# WHAT THE EXERCISE ASKS
Restate the full listing word for word and leave the pictures out.

(begin)

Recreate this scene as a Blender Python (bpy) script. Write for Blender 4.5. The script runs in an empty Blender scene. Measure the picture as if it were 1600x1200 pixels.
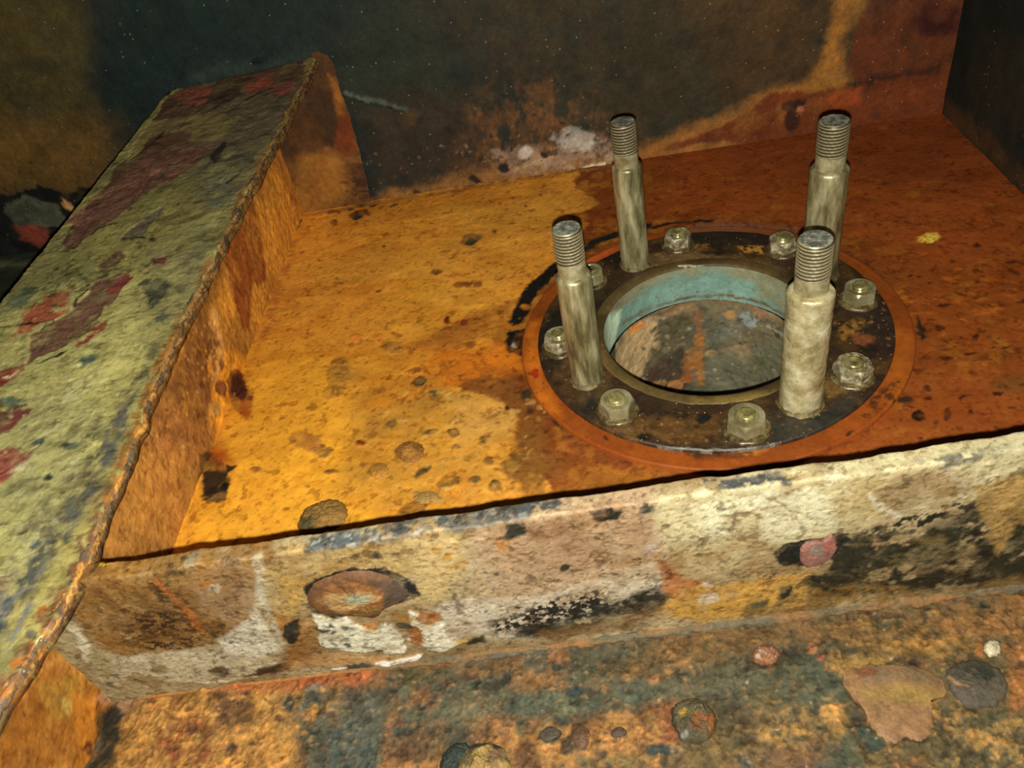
import bpy, math
import numpy as np
from mathutils import Matrix, Vector

S = bpy.context.scene
# ------------------------------------------------------------------ camera
F_PX = 1238.0
PITCH, ROLL, YAW = 0.7182, -0.2251, -0.2096
CAM = np.array([-0.0518, -0.4503, 0.3614])
def cam_axes(p, r, y):
    cy, sy, cp, sp, cr, sr = math.cos(y), math.sin(y), math.cos(p), math.sin(p), math.cos(r), math.sin(r)
    fwd = np.array([sy*cp, cy*cp, -sp]); right = np.array([cy, -sy, 0.0]); up = np.cross(right, fwd)
    return np.array([[cr, sr, 0], [-sr, cr, 0], [0, 0, 1]]) @ np.array([right, up, -fwd])
AX = cam_axes(PITCH, ROLL, YAW)
cd = bpy.data.cameras.new('camera'); cam = bpy.data.objects.new('camera', cd); S.collection.objects.link(cam)
M4 = Matrix.Identity(4)
for i in range(3):
    for j in range(3): M4[i][j] = AX[j][i]
    M4[i][3] = CAM[i]
cam.matrix_world = M4
cd.sensor_width = 36.0; cd.lens = 36.0*F_PX/1600.0; cd.clip_start = 0.01; cd.clip_end = 20
S.camera = cam
# ------------------------------------------------------------------ world, flash, exposure
W = bpy.data.worlds.new('tank_dark'); S.world = W; W.use_nodes = True
W.node_tree.nodes['Background'].inputs[0].default_value = (1.0, 0.85, 0.6, 1); W.node_tree.nodes['Background'].inputs[1].default_value = 0.006
FLASH = CAM - AX[1]*0.0105 - AX[0]*0.0006
ld = bpy.data.lights.new('phone_flash', 'POINT'); lo = bpy.data.objects.new('phone_flash', ld); S.collection.objects.link(lo)
lo.location = FLASH; ld.energy = 20.3; ld.shadow_soft_size = 0.0022; ld.color = (1.0, 0.99, 0.95)
S.view_settings.view_transform = 'Standard'; S.view_settings.look = 'None'
S.view_settings.exposure = 0.0; S.view_settings.gamma = 1.0; S.view_settings.use_curve_mapping = False
K_ALB = 0.60          # brightness of a white surface per (cos / distance^2), used to turn seen colours into surface colours

# ------------------------------------------------------------------ helpers
rng = np.random.default_rng(7)
FZ = -0.006
def ray(px, py):
    d = np.array([(px-800)/F_PX, -(py-600)/F_PX, -1.0]) @ AX
    return d/np.linalg.norm(d)
def at(px, py, P0, n):
    d = ray(px, py); n = np.asarray(n, float)
    return CAM + d*(np.dot(np.asarray(P0)-CAM, n)/np.dot(d, n))
def atz(px, py, z): return at(px, py, (0, 0, z), (0, 0, 1))
def lin(c):
    c = np.asarray(c, float)/255.0
    return np.where(c <= 0.04045, c/12.92, ((c+0.055)/1.055)**2.4)
def _hash(ix, iy, s):
    h = (ix.astype(np.int64)*374761393 + iy.astype(np.int64)*668265263 + s*2147483647) & 0xFFFFFFFF
    h = ((h ^ (h >> 13))*1274126177) & 0xFFFFFFFF
    return ((h ^ (h >> 16)) & 0xFFFF)/65535.0
def vnoise(x, y, s=0):
    ix, iy = np.floor(x), np.floor(y); fx, fy = x-ix, y-iy
    fx = fx*fx*fx*(fx*(fx*6-15)+10); fy = fy*fy*fy*(fy*(fy*6-15)+10)
    a, b, c, d = _hash(ix, iy, s), _hash(ix+1, iy, s), _hash(ix, iy+1, s), _hash(ix+1, iy+1, s)
    return (a*(1-fx)+b*fx)*(1-fy) + (c*(1-fx)+d*fx)*fy
def fbm(x, y, o=4, s=0, g=0.5):
    v, a, t = 0.0, 1.0, 0.0
    for k in range(o):
        v = v + a*vnoise(x*2**k+17.3*k, y*2**k-9.1*k, s+k*31); t += a; a *= g
        x, y = .8*x-.6*y, .6*x+.8*y
    return v/t                                                     # 0..1
def sst(a, b, x):
    t = np.clip((x-a)/(b-a), 0, 1); return t*t*(3-2*t)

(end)

# OUTPUT OF THE TASK
Recreate this scene as a Blender Python (bpy) script. Write for Blender 4.5. The script runs in an empty Blender scene. Measure the picture as if it were 1600x1200 pixels.
import bpy, math
import numpy as np
from mathutils import Matrix, Vector

S = bpy.context.scene
# ------------------------------------------------------------------ camera
F_PX = 1238.0
PITCH, ROLL, YAW = 0.7182, -0.2251, -0.2096
CAM = np.array([-0.0518, -0.4503, 0.3614])
def cam_axes(p, r, y):
    cy, sy, cp, sp, cr, sr = math.cos(y), math.sin(y), math.cos(p), math.sin(p), math.cos(r), math.sin(r)
    fwd = np.array([sy*cp, cy*cp, -sp]); right = np.array([cy, -sy, 0.0]); up = np.cross(right, fwd)
    return np.array([[cr, sr, 0], [-sr, cr, 0], [0, 0, 1]]) @ np.array([right, up, -fwd])
AX = cam_axes(PITCH, ROLL, YAW)
cd = bpy.data.cameras.new('camera'); cam = bpy.data.objects.new('camera', cd); S.collection.objects.link(cam)
M4 = Matrix.Identity(4)
for i in range(3):
    for j in range(3): M4[i][j] = AX[j][i]
    M4[i][3] = CAM[i]
cam.matrix_world = M4
cd.sensor_width = 36.0; cd.lens = 36.0*F_PX/1600.0; cd.clip_start = 0.01; cd.clip_end = 20
S.camera = cam
# ------------------------------------------------------------------ world, flash, exposure
W = bpy.data.worlds.new('tank_dark'); S.world = W; W.use_nodes = True
W.node_tree.nodes['Background'].inputs[0].default_value = (1.0, 0.85, 0.6, 1); W.node_tree.nodes['Background'].inputs[1].default_value = 0.006
FLASH = CAM - AX[1]*0.0105 - AX[0]*0.0006
ld = bpy.data.lights.new('phone_flash', 'POINT'); lo = bpy.data.objects.new('phone_flash', ld); S.collection.objects.link(lo)
lo.location = FLASH; ld.energy = 20.3; ld.shadow_soft_size = 0.0022; ld.color = (1.0, 0.99, 0.95)
S.view_settings.view_transform = 'Standard'; S.view_settings.look = 'None'
S.view_settings.exposure = 0.0; S.view_settings.gamma = 1.0; S.view_settings.use_curve_mapping = False
K_ALB = 0.60          # brightness of a white surface per (cos / distance^2), used to turn seen colours into surface colours

# ------------------------------------------------------------------ helpers
rng = np.random.default_rng(7)
FZ = -0.006
def ray(px, py):
    d = np.array([(px-800)/F_PX, -(py-600)/F_PX, -1.0]) @ AX
    return d/np.linalg.norm(d)
def at(px, py, P0, n):
    d = ray(px, py); n = np.asarray(n, float)
    return CAM + d*(np.dot(np.asarray(P0)-CAM, n)/np.dot(d, n))
def atz(px, py, z): return at(px, py, (0, 0, z), (0, 0, 1))
def lin(c):
    c = np.asarray(c, float)/255.0
    return np.where(c <= 0.04045, c/12.92, ((c+0.055)/1.055)**2.4)
def _hash(ix, iy, s):
    h = (ix.astype(np.int64)*374761393 + iy.astype(np.int64)*668265263 + s*2147483647) & 0xFFFFFFFF
    h = ((h ^ (h >> 13))*1274126177) & 0xFFFFFFFF
    return ((h ^ (h >> 16)) & 0xFFFF)/65535.0
def vnoise(x, y, s=0):
    ix, iy = np.floor(x), np.floor(y); fx, fy = x-ix, y-iy
    fx = fx*fx*fx*(fx*(fx*6-15)+10); fy = fy*fy*fy*(fy*(fy*6-15)+10)
    a, b, c, d = _hash(ix, iy, s), _hash(ix+1, iy, s), _hash(ix, iy+1, s), _hash(ix+1, iy+1, s)
    return (a*(1-fx)+b*fx)*(1-fy) + (c*(1-fx)+d*fx)*fy
def fbm(x, y, o=4, s=0, g=0.5):
    v, a, t = 0.0, 1.0, 0.0
    for k in range(o):
        v = v + a*vnoise(x*2**k+17.3*k, y*2**k-9.1*k, s+k*31); t += a; a *= g
        x, y = .8*x-.6*y, .6*x+.8*y
    return v/t                                                     # 0..1
def sst(a, b, x):
    t = np.clip((x-a)/(b-a), 0, 1); return t*t*(3-2*t)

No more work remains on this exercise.